Your proposal is more useful than just computing bytes... Once you have access to the underlying bytes, you can copy them, transcode them, filter them...

[joyeecheung]

Actually there is another way to implement a fast path for sequential one byte strings - just use the V8 fast API calls for these (which can only be hit if the string is already a one byte string that does not require flattening). My local benchmark shows a ~30% performance improvement for something like Buffer.byteLength('hello brendan!!!', 'utf8') (input is from the existing file under benchmark/ 😅 ), though I think this case might be a bit too edge-y to result in an impact for real-world usage..

[mcollina]

The fundamental issue is not in byteLength, it's in how V8 handle js strings in memory. Strings are represented as a tree (so concatenation is fast), but counting the length or linearizing it for further operations is costly.

Consider that we count the length of a string twice for HTTP responses (one for the headers, one for allocating the malloc before the actual libuv write).

If we didn't flatten the actual string, we would have to walk the tree 3 times.

Improving this was why we develop the flatstr module many years ago. The need for it was superseded once counting the byte length of a string started flattening it.

[lemire]

So no fast call possible when the string is non-ASCII?

[lemire]

once counting the byte length of a string started flattening it.

Right, so the flattening on access is deliberate.

[joyeecheung]

So no fast call possible when the string is non-ASCII?

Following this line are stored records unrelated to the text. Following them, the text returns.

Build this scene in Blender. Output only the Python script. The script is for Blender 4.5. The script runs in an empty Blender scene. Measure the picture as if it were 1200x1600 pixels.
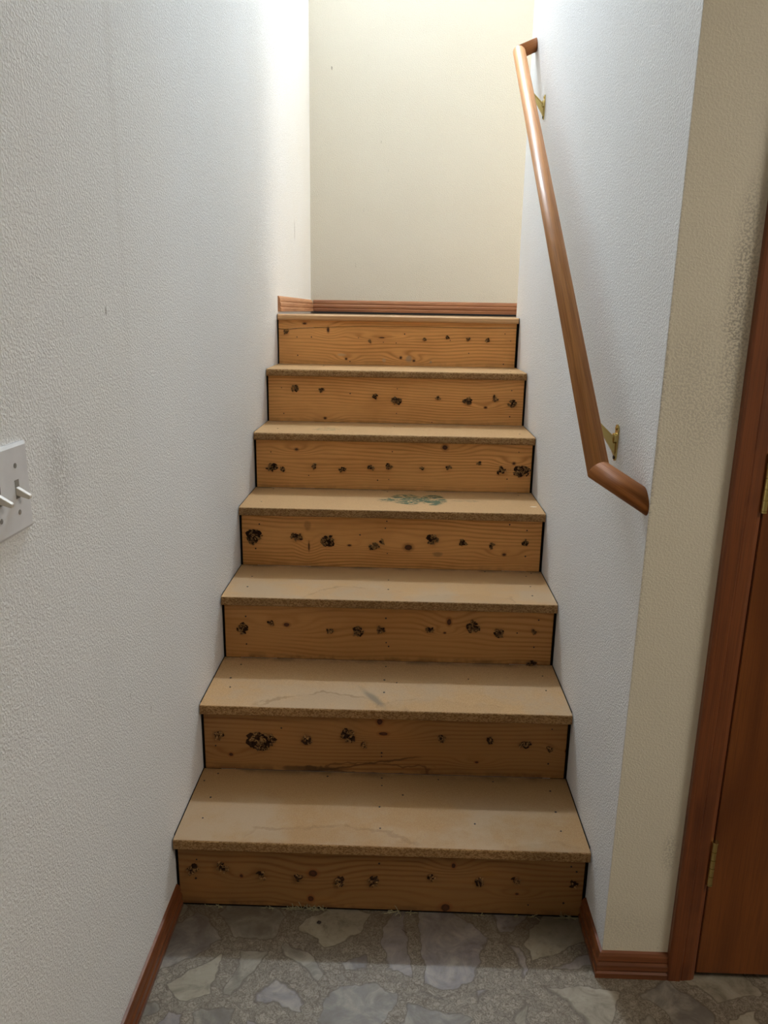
import bpy, bmesh, math, random
from mathutils import Vector, Matrix

SC = bpy.context.scene
COL = SC.collection
random.seed(7)

# ------------------------------------------------------------------ camera
RISE, RUN, NOSE, THICK, HALF = .1867, .2599, .0189, .025, .4572
cam_data = bpy.data.cameras.new('camera')
cam = bpy.data.objects.new('camera', cam_data)
COL.objects.link(cam)
cam_data.sensor_fit = 'HORIZONTAL'
cam_data.sensor_width = 36.0
cam_data.lens = 1202.39 / 1200 * 36
cam_data.clip_start = .01
_yaw, _pi, _ro = -.0225, -.2558, .0169
_fw = Vector((math.sin(_yaw) * math.cos(_pi), math.cos(_yaw) * math.cos(_pi), math.sin(_pi)))
_rt = Vector((math.cos(_yaw), -math.sin(_yaw), 0))
_up = _rt.cross(_fw)
_r2 = _rt * math.cos(_ro) + _up * math.sin(_ro)
_u2 = -_rt * math.sin(_ro) + _up * math.cos(_ro)
_m = Matrix((_r2, _u2, -_fw)).transposed().to_4x4()
_m.translation = Vector((.0275, -1.4664, 1.3253))
cam.matrix_world = _m
SC.camera = cam

# ------------------------------------------------------------------ light
SC.view_settings.view_transform = 'Standard'
SC.view_settings.look = 'None'
SC.view_settings.gamma = 1
SC.view_settings.use_curve_mapping = False
SC.view_settings.exposure = 0.05
w = bpy.data.worlds.new('world')
SC.world = w
w.use_nodes = True
w.node_tree.nodes['Background'].inputs[0].default_value = (1, .95, .88, 1)
w.node_tree.nodes['Background'].inputs[1].default_value = 0.02


def area(name, loc, size, power, color, aim=(0, 0, -1), shape='DISK', size_y=None):
    d = bpy.data.lights.new(name, 'AREA')
    d.shape = shape
    d.size = size
    if size_y:
        d.size_y = size_y
    d.energy = power
    d.color = color
    o = bpy.data.objects.new(name, d)
    COL.objects.link(o)
    o.location = loc
    o.rotation_euler = Vector(aim).to_track_quat('-Z', 'Y').to_euler()
    return o


area('stairwell_lamp', (0, 2.61, 4.00), .50, 88, (.74, .87, 1.0), aim=(0, -1, -.10), shape='RECTANGLE', size_y=.20)
area('upper_hall_light', (2.15, 2.12, 1.98), .70, 17, (1.0, .94, .84), aim=(-1, 0, 0), shape='RECTANGLE', size_y=1.3)  # unseen warm source round the corner, shaped window-like for even light
area('lower_hall_fill', (1.9, -1.2, 2.38), .9, 21, (1.0, .96, .90))  # added fill standing in for bounce in the lower hall, no real lamp

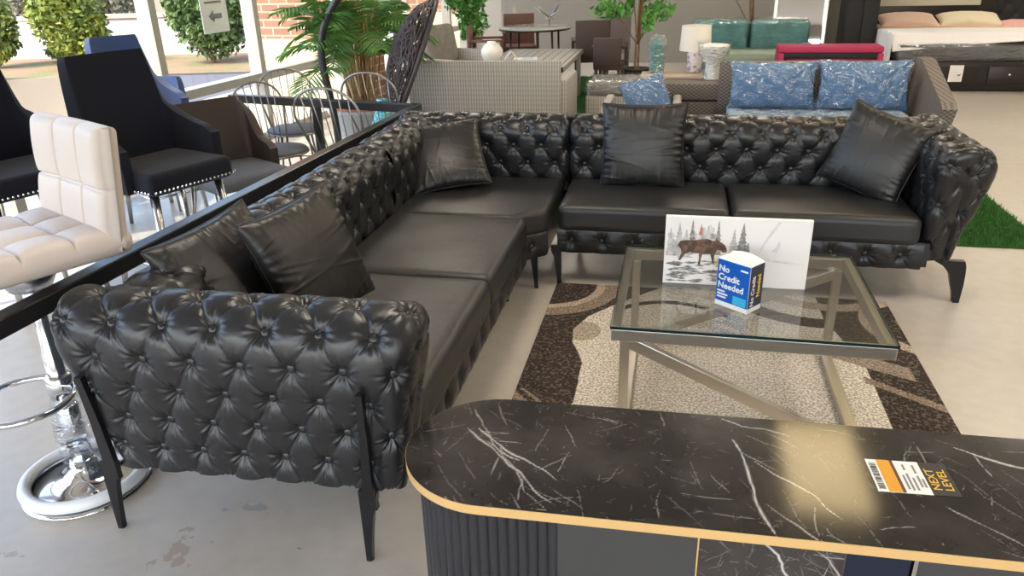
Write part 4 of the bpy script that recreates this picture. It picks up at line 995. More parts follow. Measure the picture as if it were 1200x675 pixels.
def velvet_stool(label, loc, rz, m, trim=True, sz=.72, ztop=1.22, group=None, D=.46, W=.50):
    t = thing('counter_stool', label, 'stool', loc, rz, group)
    MB().box((.02, 0, sz - .055), (D, W - .03, .11), bev=.035, seg=4).build('seat', m, t, smooth=True)
    shell('backrest', t, m, W, D, sz - .10, ztop, sz + .13, arm=.62)
    if trim:
        pts = [((D / 2 + .02), y, sz - .085) for y in np.linspace(-W / 2 + .03, W / 2 - .03, 20)] + [(x, -W / 2 + .004, sz - .085) for x in np.linspace(-D / 2 + .02, D / 2, 18)] + [(x, W / 2 - .004, sz - .085) for x in np.linspace(-D / 2 + .02, D / 2, 18)]
        pts += [(D * .14, -W / 2 * 1.03 - .032, z) for z in np.linspace(sz - .08, sz + .09, 7)]
        ico = bmesh.new(); bmesh.ops.create_icosphere(ico, subdivisions=2, radius=.0065); nm = bpy.data.meshes.new('nailhead'); ico.to_mesh(nm); ico.free(); nm.materials.append(M['chrome'])
        for (x, y, z) in pts:
            q = bpy.data.objects.new('nailhead', nm); COL.objects.link(q); q.parent = t; q.location = (x, y, z)
    for sx in (-1, 1):
        for sy in (-1, 1):
            MB().tube([(sx * D * .36, sy * W * .36, sz - .10), (sx * D * .46, sy * W * .44, 0)], [.022, .013], 12).build('leg', M['silver'], t, smooth=True)
    zf = .24; q = .44
    for (a, b) in (((1, -1), (1, 1)), ((-1, -1), (1, -1)), ((-1, 1), (1, 1))):
        MB().tube([(a[0] * D * q, a[1] * W * .42, zf), (b[0] * D * q, b[1] * W * .42, zf)], .009, 8).build('footrest_bar', M['silver'], t, smooth=True)
    return t
G_S = 'black velvet counter stools behind the rail'
st1 = velvet_stool('black velvet counter stool with nailhead trim, right of the white stool', (-2.50, 3.30, 0), R(-20.5), M['navy_velvet'], group=G_S)
st2 = dup(st1, (-3.19, 3.08, 0), R(-20.5), 'black velvet counter stool with nailhead trim cut by the left picture edge', G_S)
b1 = velvet_stool('blue velvet high-backed stool standing behind the black velvet one', (-3.32, 4.35, 0), R(-30), M['blue_velvet'], trim=False, sz=.72, ztop=1.20, W=.40)
b2 = velvet_stool('blue velvet low-backed chair showing at the right shoulder of the black stool', (-3.86, 4.95, 0), R(-80), M['blue_velvet'], trim=False, sz=.46, ztop=.84)

def side_chair(label, loc, rz, m, mseat, W=.56, D=.46, sz=.47, ztop=.84, name='accent_chair', arm=.42):
    t = thing(name, label, 'chair', loc, rz)
    MB().box((.03, 0, sz - .04), (D, W - .06, .085), bev=.035, seg=4).build('seat', mseat, t, smooth=True)
    shell('backrest', t, m, W, D, sz - .05, ztop, sz + .10, th=.055, arm=arm, lean=.07, drop=1.6)
    for sx in (-1, 1):
        for sy in (-1, 1):
            x, y = sx * D * .36, sy * W * .34
            MB().tube([(x, y, sz - .07), (x * 1.25, y * 1.2, 0)], .009, 8).tube([(x + .05 * -sx, y, sz - .07), (x * 1.25, y * 1.2, .01)], .006, 6).build('leg', M['wire'], t, smooth=True)
    return t
side_chair('dark brown barrel-back chair with grey seat beside the wire chairs', (-2.62, 4.09, 0), R(-30), M['brown_leather'], M['grey_seat'])
side_chair('cream tub chair between the two black velvet stools, near the window', (-3.92, 3.95, 0), R(-50), M['cream_fabric'], M['cream_fabric'], W=.62, sz=.6, ztop=.97, name='tub_chair')

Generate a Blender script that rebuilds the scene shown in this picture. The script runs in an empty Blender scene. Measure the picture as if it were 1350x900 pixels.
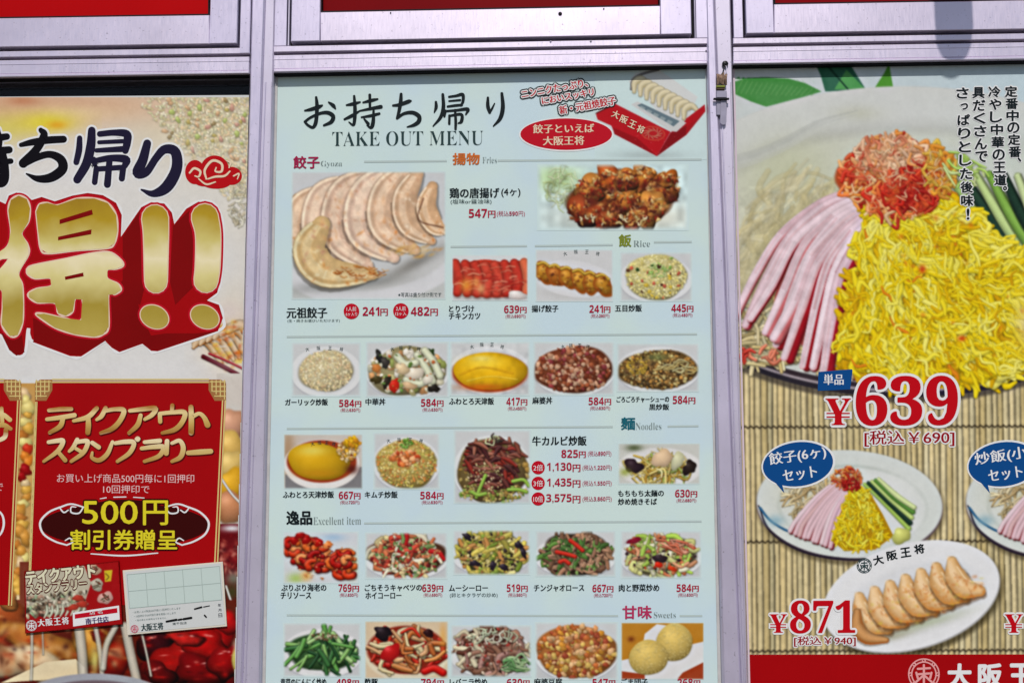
import bpy, math, random
import numpy as np
from mathutils import Vector
from mathutils.geometry import tessellate_polygon
random.seed(5)
RNG = np.random.default_rng(7)
SC = bpy.context.scene
COL = SC.collection

# ------------------------------------------------------------------ camera, sky, sun, exposure
F_PX = 1250.0                      # focal length in photo pixels (photo 1350 wide)
PITCH, YAW, ROLL = 0.09837, -0.02953, -0.0038
WALL_Y = 1.316                     # the poster plane, metres in front of the camera
CAM_Z = 1.5
_cy, _sy, _cp, _sp = math.cos(YAW), math.sin(YAW), math.cos(PITCH), math.sin(PITCH)
FW = np.array([_sy*_cp, _cy*_cp, _sp]); RT0 = np.array([_cy, -_sy, 0.0]); UP0 = np.cross(RT0, FW)
RT = RT0*math.cos(ROLL) + UP0*math.sin(ROLL); UP = -RT0*math.sin(ROLL) + UP0*math.cos(ROLL)
cam = bpy.data.cameras.new('camera'); camo = bpy.data.objects.new('camera', cam); COL.objects.link(camo)
from mathutils import Matrix
M = Matrix(((RT[0], UP[0], -FW[0], 0), (RT[1], UP[1], -FW[1], 0), (RT[2], UP[2], -FW[2], CAM_Z), (0, 0, 0, 1)))
camo.matrix_world = M
cam.sensor_width = 36.0; cam.lens = 36.0*F_PX/1350.0
cam.clip_start = 0.02; cam.clip_end = 500
SC.camera = camo
SUN_EL = math.radians(49); SUN_AZ = math.radians(2)      # azimuth measured from straight out of the wall
world = bpy.data.worlds.new('World'); SC.world = world; world.use_nodes = True
wn = world.node_tree; bg = wn.nodes['Background']
sky = wn.nodes.new('ShaderNodeTexSky'); sky.sky_type = 'NISHITA'; sky.sun_disc = False
sky.sun_elevation = SUN_EL; sky.sun_rotation = math.pi + SUN_AZ
wn.links.new(sky.outputs[0], bg.inputs[0]); bg.inputs[1].default_value = 0.074
sd = bpy.data.lights.new('sun', 'SUN'); sd.energy = 3.25; sd.angle = math.radians(0.53); sd.color = (1.0, 0.93, 0.86)
so = bpy.data.objects.new('sun', sd); COL.objects.link(so); so.location = (0, -3, 5)
sdir = Vector((math.sin(SUN_AZ)*math.cos(SUN_EL), -math.cos(SUN_AZ)*math.cos(SUN_EL), math.sin(SUN_EL)))
so.rotation_euler = sdir.to_track_quat('Z', 'Y').to_euler()
vs = SC.view_settings; vs.view_transform = 'Standard'; vs.look = 'None'; vs.exposure = 0.0; vs.gamma = 1.0; vs.use_curve_mapping = False

# ------------------------------------------------------------------ helpers
def P(px, py, dy=0.0):
    """points of the photograph's pixel grid placed on the wall plane (dy metres behind it)"""
    px = np.asarray(px, float); py = np.asarray(py, float)
    d = FW*F_PX + RT*(px[..., None]-675.0) + UP*(450.0-py[..., None])
    t = (WALL_Y+dy)/d[..., 1:2]
    r = d*t; r[..., 2] += CAM_Z
    return r
KR, KG, KB = 0.93, 0.93, 0.93       # light reaching the wall: picture value = albedo * K
def lin(c):
    c = np.asarray(c, float)/255.0
    return np.where(c <= 0.04045, c/12.92, ((np.maximum(c, 0)+0.055)/1.055)**2.4)
def alb(c):
    return np.clip(lin(np.clip(c, 0, 255))/np.array([KR, KG, KB]), 0.002, 0.93)
_mats = {}
def mat(name, rgb=None, rough=0.5, metal=0.0, spec=0.06, noise=0.0, nscale=60, attr=False, bump=0.0, raw=None, coat=0):
    if name in _mats: return _mats[name]
    m = bpy.data.materials.new(name); m.use_nodes = True; n = m.node_tree; b = n.nodes['Principled BSDF']
    b.inputs['Roughness'].default_value = rough; b.inputs['Metallic'].default_value = metal
    b.inputs['Specular IOR Level'].default_value = spec
    if coat: b.inputs['Coat Weight'].default_value = coat; b.inputs['Coat Roughness'].default_value = 0.12
    base = tuple(raw) if raw is not None else (tuple(alb(rgb)) if rgb is not None else (1, 1, 1))
    if attr:
        a = n.nodes.new('ShaderNodeAttribute'); a.attribute_name = 'Col'; src = a.outputs['Color']
    else:
        a = n.nodes.new('ShaderNodeRGB'); a.outputs[0].default_value = (*base, 1); src = a.outputs[0]
    if noise:
        tc = n.nodes.new('ShaderNodeTexCoord'); nz = n.nodes.new('ShaderNodeTexNoise'); nz.inputs['Scale'].default_value = nscale; nz.inputs['Detail'].default_value = 5
        n.links.new(tc.outputs['Object'], nz.inputs['Vector'])
        mr = n.nodes.new('ShaderNodeMapRange'); mr.inputs['To Min'].default_value = 1-noise; mr.inputs['To Max'].default_value = 1+noise
        mr.inputs['From Min'].default_value = .3; mr.inputs['From Max'].default_value = .7
        n.links.new(nz.outputs[0], mr.inputs['Value'])
        mx = n.nodes.new('ShaderNodeVectorMath'); mx.operation = 'SCALE'
        n.links.new(src, mx.inputs[0]); n.links.new(mr.outputs[0], mx.inputs['Scale']); src = mx.outputs[0]
        if bump:
            bp = n.nodes.new('ShaderNodeBump'); bp.inputs['Strength'].default_value = bump; bp.inputs['Distance'].default_value = .002
            n.links.new(nz.outputs[0], bp.inputs['Height']); n.links.new(bp.outputs[0], b.inputs['Normal'])
    n.links.new(src, b.inputs['Base Color'])
    _mats[name] = m; return m
def wloc(o):
    v = Vector((0, 0, 0))
    while o is not None: v += o.location; o = o.parent
    return v
def tag(o, label=None, cat=None, group=None, kind=None):
    if label: o['label'] = label
    if cat: o['category'] = cat
    if group: o['group'] = group
    if kind: o['kind'] = kind
    return o
def thing(name, loc, label, cat, group=None):
    o = bpy.data.objects.new(name, None); COL.objects.link(o); o.location = loc; o.empty_display_size = .05
    return tag(o, label, cat, group)
def obj(name, verts, faces, m, parent=None, label=None, smooth=False, cols=None):
    verts = np.asarray(verts, float).reshape(-1, 3)
    w = np.array(wloc(parent)) if parent is not None else np.zeros(3)
    me = bpy.data.meshes.new(name)
    if isinstance(faces, np.ndarray):
        k = faces.shape[1]; nf = len(faces)
        me.vertices.add(len(verts)); me.vertices.foreach_set('co', (verts-w).astype(np.float32).ravel())
        me.loops.add(nf*k); me.loops.foreach_set('vertex_index', faces.astype(np.int32).ravel())
        me.polygons.add(nf); me.polygons.foreach_set('loop_start', np.arange(0, nf*k, k, dtype=np.int32))
        me.update(calc_edges=True)
    else:
        me.from_pydata([tuple(v) for v in (verts-w)], [], faces)
        me.update()
    if cols is not None:
        at = me.color_attributes.new('Col', 'FLOAT_COLOR', 'POINT')
        c4 = np.ones((len(verts), 4), np.float32); c4[:, :3] = cols; at.data.foreach_set('color', c4.ravel())
    if m is not None: me.materials.append(m)
    if smooth: me.polygons.foreach_set('use_smooth', [True]*len(me.polygons))
    o = bpy.data.objects.new(name, me); COL.objects.link(o); o.parent = parent
    if label: o['label'] = label
    return o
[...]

It's the concatenation that's causing the issue, other strings that V8 currently have can be turned into a sequential one one way or another. A cons string needs to be flatten in some way before it can be exposed to the fast call, since it's unlikely that V8 would want to expose the internal structure to that.

[joyeecheung]

@lemire By the way does simdutf implements anything that does what the hypothetical utf8_length_from_latin does in #52 (comment) (or a conversion method for similar purpose)? It might be nicer to use that in nodejs/node#46616, although what it has now is also straight-forward enough for latin1 anyway..

[lemire]

@joyeecheung We will be adding support for latin 1, as it has been requested by various other users of the library: not only length computations but also transcoding. It is not present today. A SIMD-based utf8_length_from_latin could be coded (using the various ISAs we support) in about an hour (with most of the time spent on testing). Fast transcoding is less trivial. The AVX-512 version will be great fun.